Mohd Farik Bin Amin, alias Zubair Zaid, is a Malaysian who is alleged to be a senior member of Jemaah Islamiyah and al Qaeda. He is currently in American custody in the Guantanamo Bay detention camp. He is one of the 14detainees who had previously been held for years at CIA black sites. In the ODNI biographies of those 14, Amin is described as a direct subordinate of Hambali. Farik Amin is also a cousin of well-known Malaysian terrorist Zulkifli Abdhir. According to Time Magazine, Amin, Hambali, and Mohammed Nazir Bin Lep were detained and interrogated on the remote Indian Ocean island of Diego Garcia, where they confessed to scouting out possible sites for terrorist bombings throughout Thailand.

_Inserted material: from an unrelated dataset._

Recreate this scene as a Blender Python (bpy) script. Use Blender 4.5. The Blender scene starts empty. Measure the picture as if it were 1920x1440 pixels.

Time also reported that the three were captured together in central Thailand on August 11, 2003. The ODNI document says that Hambali and Bin Lep were captured together, but only that Amin was captured some time in 2003. Scholars at the Brookings Institution, led by Benjamin Wittes, listed the captives still held in Guantanamo in December 2008, according to whether their detention was justified by certain common allegations:
Mohd Farik Bin Amin was listed as one of the captives who was a member of the "al Qaeda leadership cadre".
Mohd Farik Bin Amin was listed as one of the "82 detainees made no statement to CSRT or ARB tribunals or made statements that do not bear materially on the military's allegations against them".
On January 21, 2009, the day he was inaugurated, United States President Barack Obama issued three executive orders related to the detention of individuals in Guantanamo. That new review system was composed of officials from six departments, where the OARDEC reviews were conducted entirely by the Department of Defense. When it reported back, a year later, the Joint Review Task Force classified some individuals as too dangerous to be transferred from Guantanamo, even though there was no evidence to justify laying charges against them. On April 9, 2013, that document was made public after a Freedom of Information Act request. Mohamad Farik bin Amin was one of the 71 individuals deemed too innocent to charge, but too dangerous to release. Obama said those deemed too innocent to charge, but too dangerous to release would start to receive reviews from a Periodic Review Board.